Amy Carlson watches the kids with a smile.
“This is my favorite part,” Carlson said. “If their parents made this [soup] and put it in front of them, they wouldn’t eat it. But since they helped prepare it, it’s a totally different experience.”
A Sense of Place
While most agree that taking kids outdoors for hands-on interaction is an indispensable step when providing an environmental education, an inescapable question quickly emerges: What is wilderness? When it comes to stepping outside the classroom, there is a disparity between what’s found at Life Lab in Santa Cruz and what might be available over the hill in Oakland.
Oakland-based environmental and social activist Van Jones talks about the need to reshape our perception of the environment to include urban areas.
“The environment is everywhere, even if there are no trees around,” Jones said at a student forum at UCSC in February. “We have to be willing to not come up with these educational models that are ‘one size fits all,’ cookie-cutter models.”
Jones contends that the solutions to our ecological problems can and must come from solving the issues associated with urban poverty, such as gang violence and joblessness. He warns against eco-solutions that create a society of “haves” and “have-nots.”
“There’s a connection between a society that thinks we have throwaway species, throwaway resources, and throwaway children,” he said. “Even though they’re different expressions of the same weakness, the solution is the same.”
The Food What?! program, also located at the UCSC Farm, emulates Jones’ emphasis on adaptable education programs for urban youth. Abby Bell, the Food What?! farm manager, explains that the program is all-encompassing, with workshops on farming and cooking skills as well as financial literacy, anger management, nutrition, and media and communication skills.
“We do a lot of group-building exercises and we also always provide food,” Bell said. “High-school kids like to eat, so it’s part of the incentive for them to come and eat good food.”
Other incentives for the participants, many of whom are disadvantaged youth from the alternative education system in Santa Cruz county, include a small stipend for both the after-school spring program and more time-intensive summer program, as well as school credit if needed.
“The food that we cook is healthy and tastes good, so it breaks the stereotype that healthy food is bland and shows that organic food is not just for the rich people that can afford it,” Bell said.

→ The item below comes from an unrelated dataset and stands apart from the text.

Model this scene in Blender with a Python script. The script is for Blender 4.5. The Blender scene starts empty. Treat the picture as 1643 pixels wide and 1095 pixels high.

Food What?! is also working toward providing cooking classes for parents as well as food that participants can take home. This will give youth the opportunity to take what they’ve learned and use it beyond the farm gates.
Perloff, who was the Life Lab education director prior to Carlson, explained that as the state of the planet worsens and the need for an environmental awareness becomes more important then ever, children who participate in these programs become the best vessels for percolating knowledge throughout the community, starting with their parents.
“When children are involved, they get the parents involved,” she said. “Parents have told me their kids would never eat broccoli until they grew it themselves.”
As educators, environmentalists, and concerned individuals begin to fill the need for environmental education, most agree that a far-reaching approach — one that doesn’t just appeal to eco-aware citizens — must be at the core of any attempt. Van Jones explained that the passion environmentalists have for improving our planet will never be shared by everyone, but that shouldn’t stop education efforts.
“Find out what they’re passionate about,” Jones said, “and that’s the ecological solution.”